Your output is the lines from the first one to the one containing "scene.camera = cam", repeated exactly, with images left out.

* * *

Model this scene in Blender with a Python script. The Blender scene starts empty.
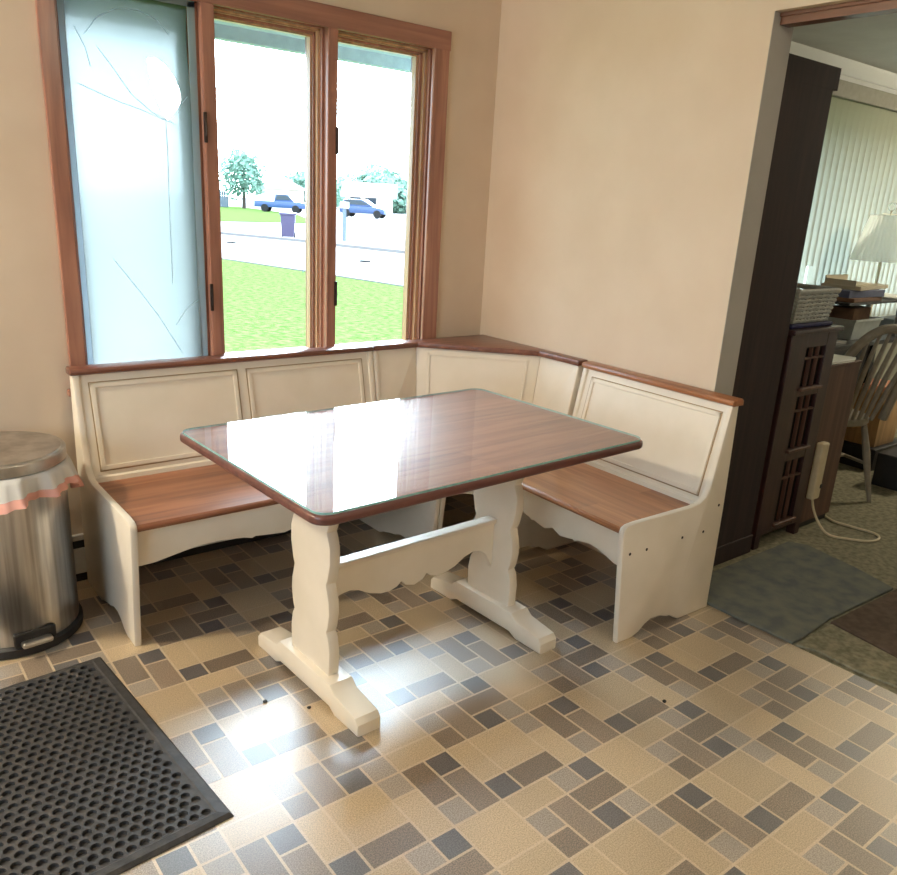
import bpy, bmesh, math, random
from mathutils import Vector, Matrix
random.seed(7)
scene = bpy.context.scene
COL = scene.collection
R = math.radians

# ------------------------------------------------------------------ camera
CAM_POS = (-1.1675, -1.2205, 1.4122)
def rod(r):
    v = Vector(r); t = v.length
    return Matrix.Rotation(t, 3, v.normalized())
RM = rod((1.81937641, -0.58528485, 0.49794938))       # rows: right, down, forward
cd = bpy.data.cameras.new('camera'); cam = bpy.data.objects.new('camera', cd); COL.objects.link(cam)
rt, dn, fw = RM[0], RM[1], RM[2]
cam.matrix_world = Matrix(((rt[0], -dn[0], -fw[0], CAM_POS[0]), (rt[1], -dn[1], -fw[1], CAM_POS[1]),
                           (rt[2], -dn[2], -fw[2], CAM_POS[2]), (0, 0, 0, 1)))
cd.sensor_width = 36; cd.lens = 791.714 / 897 * 36
cd.shift_x = (448.5 - 442.54) / 897; cd.shift_y = (455.965 - 437.5) / 897
cd.clip_start = 0.05; cd.clip_end = 600
scene.camera = cam

# ------------------------------------------------------------------ world, lights, exposure
world = bpy.data.worlds.new('overcast_sky'); scene.world = world; world.use_nodes = True
wnt = world.node_tree; bg = wnt.nodes['Background']
bg.inputs[0].default_value = (0.66, 0.82, 1.0, 1)
# overcast dome, brightest where the hidden sun stands beyond the street
SKY_BASE, SKY_BRIGHT = 6.0, 46.0
wtc = wnt.nodes.new('ShaderNodeTexCoord'); wdot = wnt.nodes.new('ShaderNodeVectorMath'); wdot.operation = 'DOT_PRODUCT'
wdot.inputs[1].default_value = Vector((0.42, 0.86, 0.35)).normalized()
wnt.links.new(wtc.outputs['Generated'], wdot.inputs[0])
wmr = wnt.nodes.new('ShaderNodeMapRange'); wmr.interpolation_type = 'SMOOTHSTEP'
wmr.inputs[1].default_value = 0.77; wmr.inputs[2].default_value = 0.96; wmr.inputs[3].default_value = SKY_BASE; wmr.inputs[4].default_value = SKY_BRIGHT
wnt.links.new(wdot.outputs['Value'], wmr.inputs[0]); wnt.links.new(wmr.outputs[0], bg.inputs[1])
scene.view_settings.view_transform = 'Standard'; scene.view_settings.look = 'None'
scene.view_settings.gamma = 1; scene.view_settings.use_curve_mapping = False
scene.view_settings.exposure = 0.34
try:
    cy = scene.cycles
    cy.max_bounces = 10; cy.diffuse_bounces = 6; cy.glossy_bounces = 4; cy.transmission_bounces = 8
    cy.transparent_max_bounces = 16; cy.sample_clamp_indirect = 6; cy.caustics_refractive = False; cy.caustics_reflective = False
except Exception:
    pass
def portal(name, loc, sx, sz, rot=(R(-90), 0, 0)):
    l = bpy.data.lights.new(name, 'AREA'); l.shape = 'RECTANGLE'; l.size = sx; l.size_y = sz
    o = bpy.data.objects.new(name, l); COL.objects.link(o); o.location = loc
    o.rotation_euler = rot                     # faces into the room
    l.cycles.is_portal = True
portal('window_daylight', (0.26, 1.95, 1.38), 1.62, 1.4)
portal('far_window_daylight', (4.65, 1.95, 1.5), 2.6, 1.5)
portal('fill_window_daylight', (-3.45, -0.5, 1.42), 1.35, 2.1, (0, R(-90), 0))  # portal of the added side window
LAMP_POS = (-2.3, 1.40, 2.36)
LAMP_POWER = 300
LAMP_COL = (1.0, 0.88, 0.66)
FILL_LAMP_POS = (0.45, -1.75, 2.36)  # unseen extra lamp, added to lighten floor and foreground
FILL_LAMP_POWER = 62

# ------------------------------------------------------------------ helpers
def lin(c):
    out = []
    for v in c[:3]:
        v /= 255
        out.append(v / 12.92 if v <= 0.04045 else ((v + 0.055) / 1.055) ** 2.4)
    return (*out, 1)
class MB:
    """collects shapes and links them as one mesh object"""
    def __init__(s): s.bm = bmesh.new(); s.mi = 0
    def face(s, vs):
        try:
            f = s.bm.faces.new(vs); f.material_index = s.mi; return f
        except ValueError: return None
    def box(s, x0, x1, y0, y1, z0, z1, bev=0, seg=2, M=None):
        V = [s.bm.verts.new((x, y, z)) for x in (x0, x1) for y in (y0, y1) for z in (z0, z1)]
        Fs = [s.face([V[i] for i in q]) for q in ((0,1,3,2),(4,6,7,5),(0,4,5,1),(2,3,7,6),(0,2,6,4),(1,5,7,3))]
        if M is not None:
            for v in V: v.co = M @ v.co
        if bev:
            es = list({e for f in Fs for e in f.edges})
            bmesh.ops.bevel(s.bm, geom=es, offset=bev, segments=seg, affect='EDGES', profile=0.5)
        return s
    def prism(s, pts, fn, t0, t1, bev=0, seg=2):
        """2D outline pts, extruded from t0 to t1; fn(a,b,t)->xyz"""
        A = [s.bm.verts.new(fn(a, b, t0)) for a, b in pts]; B = [s.bm.verts.new(fn(a, b, t1)) for a, b in pts]
        n = len(pts); fa = s.face(A); fb = s.face(B[::-1]); sd = []
        for i in range(n): sd.append(s.face([A[i], B[i], B[(i+1) % n], A[(i+1) % n]]))
        fs = [f for f in [fa, fb] + sd if f]
        bmesh.ops.recalc_face_normals(s.bm, faces=fs)
        if bev:
            es = list(set(list(fa.edges) + list(fb.edges)))
            bmesh.ops.bevel(s.bm, geom=es, offset=bev, segments=seg, affect='EDGES', profile=0.5)
        return s
    def tube(s, pts, r, n=8, closed=False):
        P = [Vector(p) for p in pts]; rs = r if isinstance(r, (list, tuple)) else [r] * len(P)
        rings = []; up = Vector((0.13, 0.21, 0.97)); m = len(P)
        for i, p in enumerate(P):
            a = P[(i-1) % m] if (i > 0 or closed) else p; b = P[(i+1) % m] if (i < m-1 or closed) else p
            d = (b - a).normalized(); u = d.cross(up)
            if u.length < 1e-4: u = d.cross(Vector((1, 0, 0)))
            u.normalize(); w = d.cross(u)
            rings.append([s.bm.verts.new(p + rs[i] * (math.cos(2*math.pi*k/n) * u + math.sin(2*math.pi*k/n) * w)) for k in range(n)])
        for i in range(m if closed else m-1):
            a, b = rings[i], rings[(i+1) % m]
            for k in range(n): s.face([a[k], a[(k+1) % n], b[(k+1) % n], b[k]])
        if not closed: s.face(rings[0][::-1]); s.face(rings[-1])
        return s
    def lathe(s, prof, c=(0, 0, 0), n=40, wob=None, capb=True, capt=True):
        rings = []
        for i, (r, z) in enumerate(prof):
            ring = []
            for k in range(n):
                a = 2*math.pi*k/n; rr, zz = (r, z) if wob is None else wob(i, a, r, z)
                ring.append(s.bm.verts.new((c[0] + rr*math.cos(a), c[1] + rr*math.sin(a), c[2] + zz)))
            rings.append(ring)
        for a, b in zip(rings, rings[1:]):
            for k in range(n): s.face([a[k], a[(k+1) % n], b[(k+1) % n], b[k]])
        if capb: s.face(rings[0][::-1])
        if capt: s.face(rings[-1])
        return s
    def rot(s, M):
        for v in s.bm.verts: v.co = M @ v.co
        return s
    def build(s, name, mats, parent=None, smooth=False, bevel=0, ang=35):
        bmesh.ops.recalc_face_normals(s.bm, faces=s.bm.faces)
        me = bpy.data.meshes.new(name); s.bm.to_mesh(me); s.bm.free()
        for m in (mats if isinstance(mats, (list, tuple)) else [mats]): me.materials.append(m)
        o = bpy.data.objects.new(name, me); COL.objects.link(o)
        if parent is not None: o.parent = parent
        if smooth:
            for p in me.polygons: p.use_smooth = True
            try: me.set_sharp_from_angle(angle=R(ang))
            except Exception: pass
        if bevel:
            b = o.modifiers.new('bevel', 'BEVEL'); b.width = bevel; b.segments = 2; b.limit_method = 'ANGLE'; b.angle_limit = R(40)
        return o
def tag(o, label, cat, group=None, kind=None):
    o['label'] = label; o['category'] = cat
    if group: o['group'] = group
    if kind: o['kind'] = kind
    return o
def thing(name, label, cat, loc=(0, 0, 0), rz=0, group=None):
    o = bpy.data.objects.new(name, None); COL.objects.link(o); o.location = loc; o.rotation_euler = (0, 0, rz)
    o.empty_display_size = 0.1
    return tag(o, label, cat, group)
def struct(o): o['kind'] = 'structure'; return o
def part_label(o, l): o['label'] = l; return o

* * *

Result of the exercise:
Model this scene in Blender with a Python script. The Blender scene starts empty.
import bpy, bmesh, math, random
from mathutils import Vector, Matrix
random.seed(7)
scene = bpy.context.scene
COL = scene.collection
R = math.radians

# ------------------------------------------------------------------ camera
CAM_POS = (-1.1675, -1.2205, 1.4122)
def rod(r):
    v = Vector(r); t = v.length
    return Matrix.Rotation(t, 3, v.normalized())
RM = rod((1.81937641, -0.58528485, 0.49794938))       # rows: right, down, forward
cd = bpy.data.cameras.new('camera'); cam = bpy.data.objects.new('camera', cd); COL.objects.link(cam)
rt, dn, fw = RM[0], RM[1], RM[2]
cam.matrix_world = Matrix(((rt[0], -dn[0], -fw[0], CAM_POS[0]), (rt[1], -dn[1], -fw[1], CAM_POS[1]),
                           (rt[2], -dn[2], -fw[2], CAM_POS[2]), (0, 0, 0, 1)))
cd.sensor_width = 36; cd.lens = 791.714 / 897 * 36
cd.shift_x = (448.5 - 442.54) / 897; cd.shift_y = (455.965 - 437.5) / 897
cd.clip_start = 0.05; cd.clip_end = 600
scene.camera = cam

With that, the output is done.